Sunday, December 09, 2012

Say It Isn't So...!


It's downright bizarre.  Difficult to fathom that people living in present-day Canada - let alone elsewhere in the world where we take it on faith that most people are rational, half-way intelligent and able to slough off notions that have no scientific basis other than that a myth has been handed down over a substantial period of human history.  We live in a scientific, enlightened age.  But that doesn't make any difference?

The end of the Mayan calender has fixed attention on the date of December 21.  The arrival of the end of the world, since the calender is fixed at that date; it proceeds no further.  Why would the world end on that date?  Not because we're sick and tired of behaving like barbarians when it comes to fearing and fighting one another, with one meaningless war after another taking away human life.
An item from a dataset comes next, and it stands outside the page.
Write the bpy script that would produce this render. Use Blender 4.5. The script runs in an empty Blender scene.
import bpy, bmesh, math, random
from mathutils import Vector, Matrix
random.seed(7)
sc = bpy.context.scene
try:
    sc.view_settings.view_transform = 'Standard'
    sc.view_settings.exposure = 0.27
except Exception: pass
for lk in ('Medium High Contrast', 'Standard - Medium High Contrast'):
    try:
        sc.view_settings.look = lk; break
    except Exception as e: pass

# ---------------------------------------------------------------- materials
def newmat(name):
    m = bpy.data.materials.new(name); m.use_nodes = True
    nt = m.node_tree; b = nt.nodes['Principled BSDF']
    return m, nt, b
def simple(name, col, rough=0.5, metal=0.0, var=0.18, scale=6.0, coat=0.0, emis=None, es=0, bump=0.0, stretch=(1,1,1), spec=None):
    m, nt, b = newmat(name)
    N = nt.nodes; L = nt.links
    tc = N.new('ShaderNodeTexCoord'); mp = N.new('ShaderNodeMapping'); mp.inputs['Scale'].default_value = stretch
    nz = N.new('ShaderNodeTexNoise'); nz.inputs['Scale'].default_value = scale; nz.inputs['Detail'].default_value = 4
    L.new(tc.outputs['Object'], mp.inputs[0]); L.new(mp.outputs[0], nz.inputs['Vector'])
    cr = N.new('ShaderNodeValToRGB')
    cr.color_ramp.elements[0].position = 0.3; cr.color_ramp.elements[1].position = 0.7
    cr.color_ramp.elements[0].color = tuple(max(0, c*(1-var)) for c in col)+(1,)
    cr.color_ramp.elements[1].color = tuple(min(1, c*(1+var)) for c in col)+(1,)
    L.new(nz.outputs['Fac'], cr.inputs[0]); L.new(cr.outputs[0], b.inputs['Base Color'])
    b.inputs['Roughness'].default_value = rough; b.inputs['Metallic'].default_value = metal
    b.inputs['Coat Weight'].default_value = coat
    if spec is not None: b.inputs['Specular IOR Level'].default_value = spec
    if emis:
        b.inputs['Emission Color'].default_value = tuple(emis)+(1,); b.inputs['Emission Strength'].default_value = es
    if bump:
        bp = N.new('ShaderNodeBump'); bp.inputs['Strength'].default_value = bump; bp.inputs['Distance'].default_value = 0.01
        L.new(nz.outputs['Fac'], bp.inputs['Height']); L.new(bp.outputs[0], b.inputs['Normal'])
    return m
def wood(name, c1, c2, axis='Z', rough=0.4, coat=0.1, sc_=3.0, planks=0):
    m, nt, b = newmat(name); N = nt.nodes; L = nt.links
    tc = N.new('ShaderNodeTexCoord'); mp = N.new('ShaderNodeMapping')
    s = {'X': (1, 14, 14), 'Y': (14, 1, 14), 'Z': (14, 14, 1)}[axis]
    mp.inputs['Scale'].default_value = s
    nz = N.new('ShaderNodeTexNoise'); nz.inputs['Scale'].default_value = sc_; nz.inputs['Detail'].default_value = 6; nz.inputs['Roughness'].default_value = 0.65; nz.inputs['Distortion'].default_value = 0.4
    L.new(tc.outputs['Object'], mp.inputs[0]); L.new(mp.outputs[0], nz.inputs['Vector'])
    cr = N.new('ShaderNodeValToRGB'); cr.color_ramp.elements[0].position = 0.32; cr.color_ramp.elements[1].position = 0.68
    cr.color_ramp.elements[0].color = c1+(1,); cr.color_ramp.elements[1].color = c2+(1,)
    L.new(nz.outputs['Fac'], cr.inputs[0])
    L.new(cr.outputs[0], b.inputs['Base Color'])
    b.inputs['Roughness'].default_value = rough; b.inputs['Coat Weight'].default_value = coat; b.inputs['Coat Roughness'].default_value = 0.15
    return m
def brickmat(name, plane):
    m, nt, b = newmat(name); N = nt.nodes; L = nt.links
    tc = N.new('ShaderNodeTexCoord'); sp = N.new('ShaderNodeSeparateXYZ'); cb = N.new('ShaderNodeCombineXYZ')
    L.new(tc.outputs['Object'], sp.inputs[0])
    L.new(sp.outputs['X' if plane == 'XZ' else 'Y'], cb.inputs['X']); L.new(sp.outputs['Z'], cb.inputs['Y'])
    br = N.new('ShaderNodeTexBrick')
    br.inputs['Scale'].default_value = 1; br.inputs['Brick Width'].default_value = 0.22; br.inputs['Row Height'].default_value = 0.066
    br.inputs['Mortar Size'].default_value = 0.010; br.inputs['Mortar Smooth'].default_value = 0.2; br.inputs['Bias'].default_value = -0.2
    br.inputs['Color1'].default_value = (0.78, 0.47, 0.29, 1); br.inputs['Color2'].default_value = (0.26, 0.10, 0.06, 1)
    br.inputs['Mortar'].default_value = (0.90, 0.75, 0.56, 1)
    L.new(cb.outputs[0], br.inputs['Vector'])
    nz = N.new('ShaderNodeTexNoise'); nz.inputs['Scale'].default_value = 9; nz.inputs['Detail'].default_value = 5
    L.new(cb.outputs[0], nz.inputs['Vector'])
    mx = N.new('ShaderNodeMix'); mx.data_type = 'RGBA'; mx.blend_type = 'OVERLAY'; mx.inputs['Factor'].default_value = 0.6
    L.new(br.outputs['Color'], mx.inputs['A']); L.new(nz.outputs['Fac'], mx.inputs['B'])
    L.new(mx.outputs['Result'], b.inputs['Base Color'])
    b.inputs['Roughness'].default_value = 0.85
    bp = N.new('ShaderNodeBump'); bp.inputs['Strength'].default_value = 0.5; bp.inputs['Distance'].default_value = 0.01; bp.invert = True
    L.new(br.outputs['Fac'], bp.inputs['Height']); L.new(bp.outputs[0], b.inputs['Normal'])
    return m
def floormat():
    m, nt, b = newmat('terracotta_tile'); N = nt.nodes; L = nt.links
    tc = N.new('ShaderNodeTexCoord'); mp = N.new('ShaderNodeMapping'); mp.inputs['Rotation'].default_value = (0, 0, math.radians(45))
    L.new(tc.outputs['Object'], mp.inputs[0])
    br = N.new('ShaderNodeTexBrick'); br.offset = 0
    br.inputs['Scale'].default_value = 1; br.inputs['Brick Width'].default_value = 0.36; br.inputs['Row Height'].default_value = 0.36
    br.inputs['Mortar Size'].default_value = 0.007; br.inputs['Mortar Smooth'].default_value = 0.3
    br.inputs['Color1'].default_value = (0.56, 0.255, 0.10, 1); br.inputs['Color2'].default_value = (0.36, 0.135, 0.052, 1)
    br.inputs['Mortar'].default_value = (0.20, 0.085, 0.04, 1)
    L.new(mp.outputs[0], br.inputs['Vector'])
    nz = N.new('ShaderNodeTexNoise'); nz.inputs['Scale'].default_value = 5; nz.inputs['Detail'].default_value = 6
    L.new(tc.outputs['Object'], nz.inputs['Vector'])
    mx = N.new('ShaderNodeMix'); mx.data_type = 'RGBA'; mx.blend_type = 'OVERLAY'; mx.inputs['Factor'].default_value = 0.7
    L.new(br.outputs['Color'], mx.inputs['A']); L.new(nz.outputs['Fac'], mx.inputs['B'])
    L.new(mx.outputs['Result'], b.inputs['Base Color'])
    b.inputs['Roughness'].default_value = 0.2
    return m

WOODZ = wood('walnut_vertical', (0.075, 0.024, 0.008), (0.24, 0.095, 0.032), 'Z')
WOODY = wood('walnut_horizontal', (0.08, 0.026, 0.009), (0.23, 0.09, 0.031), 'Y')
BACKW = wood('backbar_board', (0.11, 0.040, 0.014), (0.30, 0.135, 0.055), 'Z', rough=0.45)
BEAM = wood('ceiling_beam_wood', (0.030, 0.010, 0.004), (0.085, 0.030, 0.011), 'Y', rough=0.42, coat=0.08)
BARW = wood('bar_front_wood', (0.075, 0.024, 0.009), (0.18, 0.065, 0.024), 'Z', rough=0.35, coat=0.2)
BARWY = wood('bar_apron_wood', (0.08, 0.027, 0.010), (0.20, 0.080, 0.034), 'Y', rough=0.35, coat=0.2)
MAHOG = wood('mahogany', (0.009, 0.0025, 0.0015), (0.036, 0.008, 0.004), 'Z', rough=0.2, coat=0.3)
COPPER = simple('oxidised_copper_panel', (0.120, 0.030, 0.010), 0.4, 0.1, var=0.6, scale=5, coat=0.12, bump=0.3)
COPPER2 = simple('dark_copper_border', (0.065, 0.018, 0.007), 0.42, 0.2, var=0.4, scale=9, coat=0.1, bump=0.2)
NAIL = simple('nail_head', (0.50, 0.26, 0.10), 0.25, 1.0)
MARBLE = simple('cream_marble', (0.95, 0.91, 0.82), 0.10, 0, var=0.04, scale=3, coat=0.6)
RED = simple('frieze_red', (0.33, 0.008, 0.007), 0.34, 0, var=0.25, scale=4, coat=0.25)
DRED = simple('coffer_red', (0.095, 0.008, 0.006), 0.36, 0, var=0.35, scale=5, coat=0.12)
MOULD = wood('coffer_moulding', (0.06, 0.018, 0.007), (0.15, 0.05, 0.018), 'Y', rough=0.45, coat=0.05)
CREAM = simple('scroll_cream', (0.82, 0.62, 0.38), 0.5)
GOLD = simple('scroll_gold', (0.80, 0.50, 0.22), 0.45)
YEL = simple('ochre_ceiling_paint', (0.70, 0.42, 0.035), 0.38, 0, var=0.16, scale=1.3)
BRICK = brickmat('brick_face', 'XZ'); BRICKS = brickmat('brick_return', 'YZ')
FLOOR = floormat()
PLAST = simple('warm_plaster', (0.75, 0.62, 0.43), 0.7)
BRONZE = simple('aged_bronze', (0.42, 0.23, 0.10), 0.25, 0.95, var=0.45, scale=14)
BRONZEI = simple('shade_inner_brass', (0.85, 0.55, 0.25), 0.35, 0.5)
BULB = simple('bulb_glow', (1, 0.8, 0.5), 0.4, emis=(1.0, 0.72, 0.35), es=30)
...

Armageddon, that will do it.

The End of Days.  Sounds so romantic.  Sounds so erratically perverse, and absurd.  But people are drawn to the concept.  It fascinates them, fills them with dread and apprehension, infuses them with fear and expectation, makes their imaginations go into overtime mode at space-age speed.  We do live in the space age, the age of astral closeness in a sense, the age of space travel, of human beings remaining in space for extended, experimental periods of time.

But we're not ready to make it a permanent exodus.  We treasure our little Planet in our own Milky Way galaxy.  Why would we choose to believe and to anticipate that nature or some irresistible, omnipotent force we cannot quite imagine, is prepared to bring doom and damnation upon us?  A scant handful of wingnuts cling to what they feel is inevitable, so why be concerned?

Well, a recent Ipsos survey of a representative sample of people in 21 countries retrieved the data that ten percent of global citizens are in agreement that "the Mayan calendar, which some say 'ends' in 2012, marks the end of the world."  Well, these are obviously people living in backward countries who never were exposed to the advantages of a good, modern education.

On the other hand, in Canada, a technologically advanced country with an exceptional and broad education system fully nine percent of the population appear to side with the ten percent global sample clinging to the belief that termination of the world is nigh.

"Humans are very preoccupied with their own lifetimes.  There's a latent concern in everybody that maybe there's something (threatening) out there that they should be aware of", is the considered opinion of an associate professor of environmental studies at Wilfrid Laurier University in Waterloo, Ontario.

Or, as yet another assistant professor, in the school of Earth and Ocean Sciences at the University of Victoria would have it: "Ultimately, the apocalypse will be something called a runaway greenhouse...Venus in the past is the Earth in the future" ... but, he rounds out his statement: "I wouldn't change your Christmas plans."